Instructions to follow — Your task is to transcribe the data in full.

[Data shown start]

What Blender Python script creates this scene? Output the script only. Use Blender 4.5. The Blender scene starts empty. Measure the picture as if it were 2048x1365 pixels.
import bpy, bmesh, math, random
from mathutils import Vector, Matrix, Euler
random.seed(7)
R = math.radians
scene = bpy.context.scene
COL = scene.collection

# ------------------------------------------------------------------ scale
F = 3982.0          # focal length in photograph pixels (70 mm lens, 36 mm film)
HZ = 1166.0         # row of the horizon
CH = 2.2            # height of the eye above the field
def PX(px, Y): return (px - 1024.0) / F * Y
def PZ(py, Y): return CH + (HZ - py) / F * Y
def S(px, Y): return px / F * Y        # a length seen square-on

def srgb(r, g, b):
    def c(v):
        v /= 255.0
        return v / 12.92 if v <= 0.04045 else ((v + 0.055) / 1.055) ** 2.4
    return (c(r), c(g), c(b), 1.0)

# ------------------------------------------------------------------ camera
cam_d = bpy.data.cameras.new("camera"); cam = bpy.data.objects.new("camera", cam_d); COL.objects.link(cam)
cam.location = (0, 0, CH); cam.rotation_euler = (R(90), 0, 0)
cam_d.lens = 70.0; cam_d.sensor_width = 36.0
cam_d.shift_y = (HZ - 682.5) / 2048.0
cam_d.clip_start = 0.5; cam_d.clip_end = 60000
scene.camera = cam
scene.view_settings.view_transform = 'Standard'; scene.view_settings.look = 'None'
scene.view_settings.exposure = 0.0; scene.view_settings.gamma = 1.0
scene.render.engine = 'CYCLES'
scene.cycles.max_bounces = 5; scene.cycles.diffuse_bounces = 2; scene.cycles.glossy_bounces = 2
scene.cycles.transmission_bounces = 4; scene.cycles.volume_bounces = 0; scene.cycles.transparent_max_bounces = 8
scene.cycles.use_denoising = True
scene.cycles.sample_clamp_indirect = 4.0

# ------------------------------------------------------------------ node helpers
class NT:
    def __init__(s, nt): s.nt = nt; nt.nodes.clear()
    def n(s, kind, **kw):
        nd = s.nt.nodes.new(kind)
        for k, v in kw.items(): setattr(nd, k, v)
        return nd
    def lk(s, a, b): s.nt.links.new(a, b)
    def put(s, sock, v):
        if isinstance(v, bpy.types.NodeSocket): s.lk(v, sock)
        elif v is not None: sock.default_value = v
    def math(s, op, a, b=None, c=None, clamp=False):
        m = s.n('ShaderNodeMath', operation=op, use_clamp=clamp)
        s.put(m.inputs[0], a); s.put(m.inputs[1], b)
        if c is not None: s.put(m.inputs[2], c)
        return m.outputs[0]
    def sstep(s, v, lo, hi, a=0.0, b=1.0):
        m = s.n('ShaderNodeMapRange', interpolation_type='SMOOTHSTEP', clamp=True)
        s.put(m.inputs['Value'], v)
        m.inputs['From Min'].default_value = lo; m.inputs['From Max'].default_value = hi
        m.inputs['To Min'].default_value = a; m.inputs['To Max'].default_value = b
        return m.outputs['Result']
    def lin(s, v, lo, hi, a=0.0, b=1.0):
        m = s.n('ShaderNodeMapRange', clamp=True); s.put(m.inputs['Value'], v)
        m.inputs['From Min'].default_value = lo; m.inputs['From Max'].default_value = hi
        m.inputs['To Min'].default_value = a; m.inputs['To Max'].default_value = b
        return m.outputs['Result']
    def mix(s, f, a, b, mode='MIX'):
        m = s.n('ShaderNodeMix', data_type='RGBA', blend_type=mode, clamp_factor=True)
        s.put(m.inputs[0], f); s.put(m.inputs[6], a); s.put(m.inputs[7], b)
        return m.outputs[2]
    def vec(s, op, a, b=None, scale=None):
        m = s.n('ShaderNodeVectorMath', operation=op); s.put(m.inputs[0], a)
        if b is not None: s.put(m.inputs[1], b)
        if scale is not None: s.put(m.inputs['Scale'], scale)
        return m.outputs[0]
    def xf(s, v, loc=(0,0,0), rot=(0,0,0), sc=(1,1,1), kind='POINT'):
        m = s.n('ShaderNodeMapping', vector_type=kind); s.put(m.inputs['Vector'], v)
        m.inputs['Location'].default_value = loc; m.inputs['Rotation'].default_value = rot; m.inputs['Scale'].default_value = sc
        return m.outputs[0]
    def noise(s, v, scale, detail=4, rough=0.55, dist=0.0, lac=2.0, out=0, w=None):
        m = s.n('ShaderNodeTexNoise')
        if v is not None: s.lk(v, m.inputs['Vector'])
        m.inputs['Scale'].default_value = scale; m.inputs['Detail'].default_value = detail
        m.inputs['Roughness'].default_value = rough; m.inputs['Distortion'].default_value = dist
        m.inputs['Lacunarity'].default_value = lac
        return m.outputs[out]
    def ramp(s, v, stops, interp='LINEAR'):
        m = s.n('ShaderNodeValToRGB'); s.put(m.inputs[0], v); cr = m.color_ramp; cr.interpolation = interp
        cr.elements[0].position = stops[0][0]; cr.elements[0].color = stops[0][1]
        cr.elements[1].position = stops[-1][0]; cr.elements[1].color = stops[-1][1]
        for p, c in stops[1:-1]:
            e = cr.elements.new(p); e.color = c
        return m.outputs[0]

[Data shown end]

Solution below —
What Blender Python script creates this scene? Output the script only. Use Blender 4.5. The Blender scene starts empty. Measure the picture as if it were 2048x1365 pixels.
import bpy, bmesh, math, random
from mathutils import Vector, Matrix, Euler
random.seed(7)
R = math.radians
scene = bpy.context.scene
COL = scene.collection

# ------------------------------------------------------------------ scale
F = 3982.0          # focal length in photograph pixels (70 mm lens, 36 mm film)
HZ = 1166.0         # row of the horizon
CH = 2.2            # height of the eye above the field
def PX(px, Y): return (px - 1024.0) / F * Y
def PZ(py, Y): return CH + (HZ - py) / F * Y
def S(px, Y): return px / F * Y        # a length seen square-on

def srgb(r, g, b):
    def c(v):
        v /= 255.0
        return v / 12.92 if v <= 0.04045 else ((v + 0.055) / 1.055) ** 2.4
    return (c(r), c(g), c(b), 1.0)

# ------------------------------------------------------------------ camera
cam_d = bpy.data.cameras.new("camera"); cam = bpy.data.objects.new("camera", cam_d); COL.objects.link(cam)
cam.location = (0, 0, CH); cam.rotation_euler = (R(90), 0, 0)
cam_d.lens = 70.0; cam_d.sensor_width = 36.0
cam_d.shift_y = (HZ - 682.5) / 2048.0
cam_d.clip_start = 0.5; cam_d.clip_end = 60000
scene.camera = cam
scene.view_settings.view_transform = 'Standard'; scene.view_settings.look = 'None'
scene.view_settings.exposure = 0.0; scene.view_settings.gamma = 1.0
scene.render.engine = 'CYCLES'
scene.cycles.max_bounces = 5; scene.cycles.diffuse_bounces = 2; scene.cycles.glossy_bounces = 2
scene.cycles.transmission_bounces = 4; scene.cycles.volume_bounces = 0; scene.cycles.transparent_max_bounces = 8
scene.cycles.use_denoising = True
scene.cycles.sample_clamp_indirect = 4.0

# ------------------------------------------------------------------ node helpers
class NT:
    def __init__(s, nt): s.nt = nt; nt.nodes.clear()
    def n(s, kind, **kw):
        nd = s.nt.nodes.new(kind)
        for k, v in kw.items(): setattr(nd, k, v)
        return nd
    def lk(s, a, b): s.nt.links.new(a, b)
    def put(s, sock, v):
        if isinstance(v, bpy.types.NodeSocket): s.lk(v, sock)
        elif v is not None: sock.default_value = v
    def math(s, op, a, b=None, c=None, clamp=False):
        m = s.n('ShaderNodeMath', operation=op, use_clamp=clamp)
        s.put(m.inputs[0], a); s.put(m.inputs[1], b)
        if c is not None: s.put(m.inputs[2], c)
        return m.outputs[0]
    def sstep(s, v, lo, hi, a=0.0, b=1.0):
        m = s.n('ShaderNodeMapRange', interpolation_type='SMOOTHSTEP', clamp=True)
        s.put(m.inputs['Value'], v)
        m.inputs['From Min'].default_value = lo; m.inputs['From Max'].default_value = hi
        m.inputs['To Min'].default_value = a; m.inputs['To Max'].default_value = b
        return m.outputs['Result']
    def lin(s, v, lo, hi, a=0.0, b=1.0):
        m = s.n('ShaderNodeMapRange', clamp=True); s.put(m.inputs['Value'], v)
        m.inputs['From Min'].default_value = lo; m.inputs['From Max'].default_value = hi
        m.inputs['To Min'].default_value = a; m.inputs['To Max'].default_value = b
        return m.outputs['Result']
    def mix(s, f, a, b, mode='MIX'):
        m = s.n('ShaderNodeMix', data_type='RGBA', blend_type=mode, clamp_factor=True)
        s.put(m.inputs[0], f); s.put(m.inputs[6], a); s.put(m.inputs[7], b)
        return m.outputs[2]
    def vec(s, op, a, b=None, scale=None):
        m = s.n('ShaderNodeVectorMath', operation=op); s.put(m.inputs[0], a)
        if b is not None: s.put(m.inputs[1], b)
        if scale is not None: s.put(m.inputs['Scale'], scale)
        return m.outputs[0]
    def xf(s, v, loc=(0,0,0), rot=(0,0,0), sc=(1,1,1), kind='POINT'):
        m = s.n('ShaderNodeMapping', vector_type=kind); s.put(m.inputs['Vector'], v)
        m.inputs['Location'].default_value = loc; m.inputs['Rotation'].default_value = rot; m.inputs['Scale'].default_value = sc
        return m.outputs[0]
    def noise(s, v, scale, detail=4, rough=0.55, dist=0.0, lac=2.0, out=0, w=None):
        m = s.n('ShaderNodeTexNoise')
        if v is not None: s.lk(v, m.inputs['Vector'])
        m.inputs['Scale'].default_value = scale; m.inputs['Detail'].default_value = detail
        m.inputs['Roughness'].default_value = rough; m.inputs['Distortion'].default_value = dist
        m.inputs['Lacunarity'].default_value = lac
        return m.outputs[out]
    def ramp(s, v, stops, interp='LINEAR'):
        m = s.n('ShaderNodeValToRGB'); s.put(m.inputs[0], v); cr = m.color_ramp; cr.interpolation = interp
        cr.elements[0].position = stops[0][0]; cr.elements[0].color = stops[0][1]
        cr.elements[1].position = stops[-1][0]; cr.elements[1].color = stops[-1][1]
        for p, c in stops[1:-1]:
            e = cr.elements.new(p); e.color = c
        return m.outputs[0]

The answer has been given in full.